> _WHAT TO WORK ON_:
Look at the data below and print exactly the lines from its first line through the line with "PI = math.pi"; the pictures stay out of the copy.

··· DATA ···

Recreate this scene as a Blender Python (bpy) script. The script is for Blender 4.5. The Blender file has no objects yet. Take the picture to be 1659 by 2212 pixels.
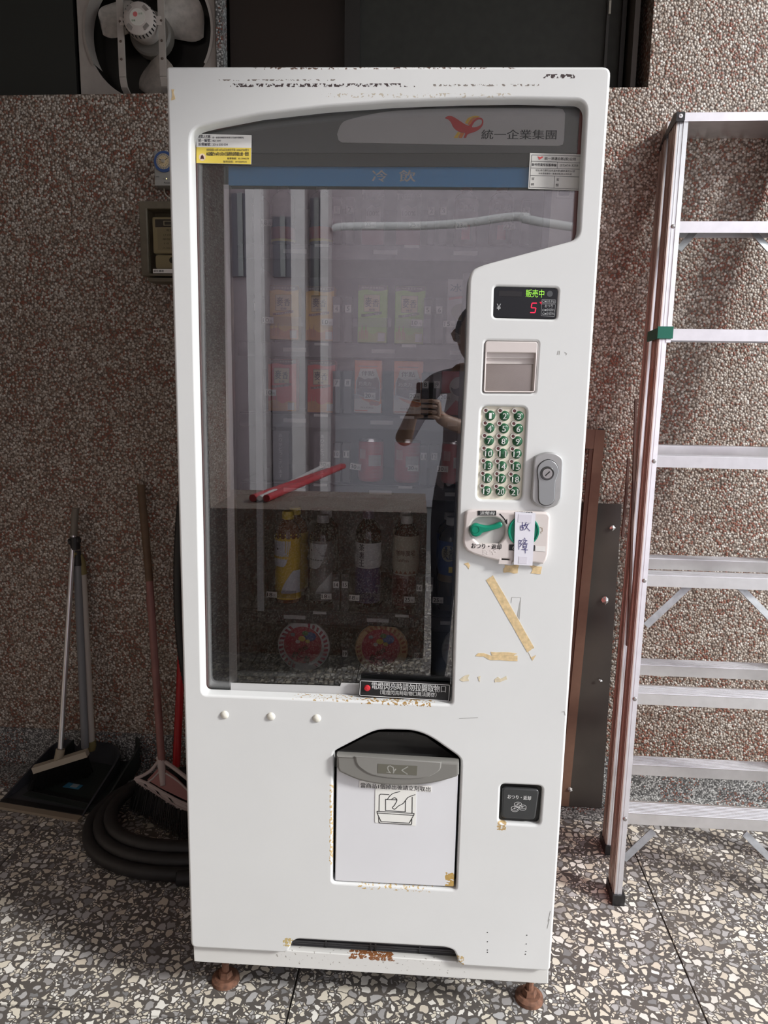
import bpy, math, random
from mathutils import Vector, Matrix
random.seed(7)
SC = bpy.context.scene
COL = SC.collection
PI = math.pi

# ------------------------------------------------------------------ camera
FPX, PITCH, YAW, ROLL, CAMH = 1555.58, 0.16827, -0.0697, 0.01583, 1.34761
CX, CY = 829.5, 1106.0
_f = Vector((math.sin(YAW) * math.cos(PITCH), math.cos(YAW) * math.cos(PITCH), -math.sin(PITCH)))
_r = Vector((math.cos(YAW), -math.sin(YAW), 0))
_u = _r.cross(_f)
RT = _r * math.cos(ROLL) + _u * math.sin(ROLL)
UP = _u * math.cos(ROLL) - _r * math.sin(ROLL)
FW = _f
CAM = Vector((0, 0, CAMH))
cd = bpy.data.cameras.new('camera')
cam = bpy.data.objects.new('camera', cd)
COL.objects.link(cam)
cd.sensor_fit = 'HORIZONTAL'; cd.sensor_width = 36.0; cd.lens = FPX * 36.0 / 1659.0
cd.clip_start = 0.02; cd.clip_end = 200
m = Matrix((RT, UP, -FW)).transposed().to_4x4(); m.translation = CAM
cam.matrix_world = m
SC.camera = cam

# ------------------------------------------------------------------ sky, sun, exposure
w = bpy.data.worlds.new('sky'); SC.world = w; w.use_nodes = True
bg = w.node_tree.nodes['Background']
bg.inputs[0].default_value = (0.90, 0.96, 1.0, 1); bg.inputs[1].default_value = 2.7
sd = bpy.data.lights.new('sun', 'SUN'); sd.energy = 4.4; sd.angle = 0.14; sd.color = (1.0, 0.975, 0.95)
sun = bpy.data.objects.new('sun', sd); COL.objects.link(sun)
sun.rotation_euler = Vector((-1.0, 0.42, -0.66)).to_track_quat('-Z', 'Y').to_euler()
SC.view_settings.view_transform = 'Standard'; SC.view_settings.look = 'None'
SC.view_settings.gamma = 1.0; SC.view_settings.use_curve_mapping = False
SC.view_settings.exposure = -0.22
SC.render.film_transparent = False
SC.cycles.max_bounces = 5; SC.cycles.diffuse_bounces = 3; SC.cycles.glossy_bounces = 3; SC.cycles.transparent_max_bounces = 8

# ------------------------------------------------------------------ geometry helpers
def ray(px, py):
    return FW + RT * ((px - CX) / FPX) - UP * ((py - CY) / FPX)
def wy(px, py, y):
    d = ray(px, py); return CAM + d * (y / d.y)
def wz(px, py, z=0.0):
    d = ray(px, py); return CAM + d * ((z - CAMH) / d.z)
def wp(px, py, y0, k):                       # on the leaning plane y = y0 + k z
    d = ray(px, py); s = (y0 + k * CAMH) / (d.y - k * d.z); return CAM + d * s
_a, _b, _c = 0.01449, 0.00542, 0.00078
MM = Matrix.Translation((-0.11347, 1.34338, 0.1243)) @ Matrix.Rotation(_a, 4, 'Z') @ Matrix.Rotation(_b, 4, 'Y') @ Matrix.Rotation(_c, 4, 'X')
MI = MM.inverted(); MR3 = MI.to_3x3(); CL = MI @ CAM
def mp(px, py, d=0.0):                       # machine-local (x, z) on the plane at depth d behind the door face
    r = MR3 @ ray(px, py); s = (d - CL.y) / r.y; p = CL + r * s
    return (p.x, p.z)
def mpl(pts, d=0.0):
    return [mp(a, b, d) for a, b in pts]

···

> _WRITTEN RESPONSE_:
Recreate this scene as a Blender Python (bpy) script. The script is for Blender 4.5. The Blender file has no objects yet. Take the picture to be 1659 by 2212 pixels.
import bpy, math, random
from mathutils import Vector, Matrix
random.seed(7)
SC = bpy.context.scene
COL = SC.collection
PI = math.pi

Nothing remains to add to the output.